- _Goal_: Read the data and repeat it in full, exactly.
BEGIN Data block
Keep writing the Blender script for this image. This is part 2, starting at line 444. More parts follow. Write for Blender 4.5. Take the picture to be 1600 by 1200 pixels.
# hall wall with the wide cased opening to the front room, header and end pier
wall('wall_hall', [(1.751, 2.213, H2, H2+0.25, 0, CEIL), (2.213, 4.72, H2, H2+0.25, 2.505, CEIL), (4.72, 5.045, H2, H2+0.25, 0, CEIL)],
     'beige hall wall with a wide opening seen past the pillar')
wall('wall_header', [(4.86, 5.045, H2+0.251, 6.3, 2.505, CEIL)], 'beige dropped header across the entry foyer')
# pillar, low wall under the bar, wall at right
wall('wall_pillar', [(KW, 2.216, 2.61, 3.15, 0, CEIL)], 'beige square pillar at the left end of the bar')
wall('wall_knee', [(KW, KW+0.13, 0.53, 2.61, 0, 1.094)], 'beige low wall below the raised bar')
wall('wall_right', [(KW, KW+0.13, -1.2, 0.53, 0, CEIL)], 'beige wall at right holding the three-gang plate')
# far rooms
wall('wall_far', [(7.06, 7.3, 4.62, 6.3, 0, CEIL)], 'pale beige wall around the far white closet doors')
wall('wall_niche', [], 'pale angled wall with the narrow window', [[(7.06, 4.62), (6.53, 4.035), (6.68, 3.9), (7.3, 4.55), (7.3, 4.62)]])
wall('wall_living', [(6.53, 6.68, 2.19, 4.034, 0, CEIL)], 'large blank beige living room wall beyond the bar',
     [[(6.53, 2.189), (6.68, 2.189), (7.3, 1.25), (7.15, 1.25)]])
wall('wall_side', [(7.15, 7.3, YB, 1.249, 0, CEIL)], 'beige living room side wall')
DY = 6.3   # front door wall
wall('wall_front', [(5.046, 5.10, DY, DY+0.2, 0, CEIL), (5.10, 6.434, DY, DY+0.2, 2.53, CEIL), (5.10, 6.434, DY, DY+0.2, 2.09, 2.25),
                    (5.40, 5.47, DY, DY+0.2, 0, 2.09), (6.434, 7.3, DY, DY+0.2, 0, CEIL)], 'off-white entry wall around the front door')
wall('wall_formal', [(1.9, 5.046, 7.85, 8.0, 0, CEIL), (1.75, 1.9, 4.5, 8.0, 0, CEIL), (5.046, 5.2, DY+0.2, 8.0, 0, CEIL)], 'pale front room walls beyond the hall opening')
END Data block
- _Result below_:
Keep writing the Blender script for this image. This is part 2, starting at line 444. More parts follow. Write for Blender 4.5. Take the picture to be 1600 by 1200 pixels.
# hall wall with the wide cased opening to the front room, header and end pier
wall('wall_hall', [(1.751, 2.213, H2, H2+0.25, 0, CEIL), (2.213, 4.72, H2, H2+0.25, 2.505, CEIL), (4.72, 5.045, H2, H2+0.25, 0, CEIL)],
     'beige hall wall with a wide opening seen past the pillar')
wall('wall_header', [(4.86, 5.045, H2+0.251, 6.3, 2.505, CEIL)], 'beige dropped header across the entry foyer')
# pillar, low wall under the bar, wall at right
wall('wall_pillar', [(KW, 2.216, 2.61, 3.15, 0, CEIL)], 'beige square pillar at the left end of the bar')
wall('wall_knee', [(KW, KW+0.13, 0.53, 2.61, 0, 1.094)], 'beige low wall below the raised bar')
wall('wall_right', [(KW, KW+0.13, -1.2, 0.53, 0, CEIL)], 'beige wall at right holding the three-gang plate')
# far rooms
wall('wall_far', [(7.06, 7.3, 4.62, 6.3, 0, CEIL)], 'pale beige wall around the far white closet doors')
wall('wall_niche', [], 'pale angled wall with the narrow window', [[(7.06, 4.62), (6.53, 4.035), (6.68, 3.9), (7.3, 4.55), (7.3, 4.62)]])
wall('wall_living', [(6.53, 6.68, 2.19, 4.034, 0, CEIL)], 'large blank beige living room wall beyond the bar',
     [[(6.53, 2.189), (6.68, 2.189), (7.3, 1.25), (7.15, 1.25)]])
wall('wall_side', [(7.15, 7.3, YB, 1.249, 0, CEIL)], 'beige living room side wall')
DY = 6.3   # front door wall
wall('wall_front', [(5.046, 5.10, DY, DY+0.2, 0, CEIL), (5.10, 6.434, DY, DY+0.2, 2.53, CEIL), (5.10, 6.434, DY, DY+0.2, 2.09, 2.25),
                    (5.40, 5.47, DY, DY+0.2, 0, 2.09), (6.434, 7.3, DY, DY+0.2, 0, CEIL)], 'off-white entry wall around the front door')
wall('wall_formal', [(1.9, 5.046, 7.85, 8.0, 0, CEIL), (1.75, 1.9, 4.5, 8.0, 0, CEIL), (5.046, 5.2, DY+0.2, 8.0, 0, CEIL)], 'pale front room walls beyond the hall opening')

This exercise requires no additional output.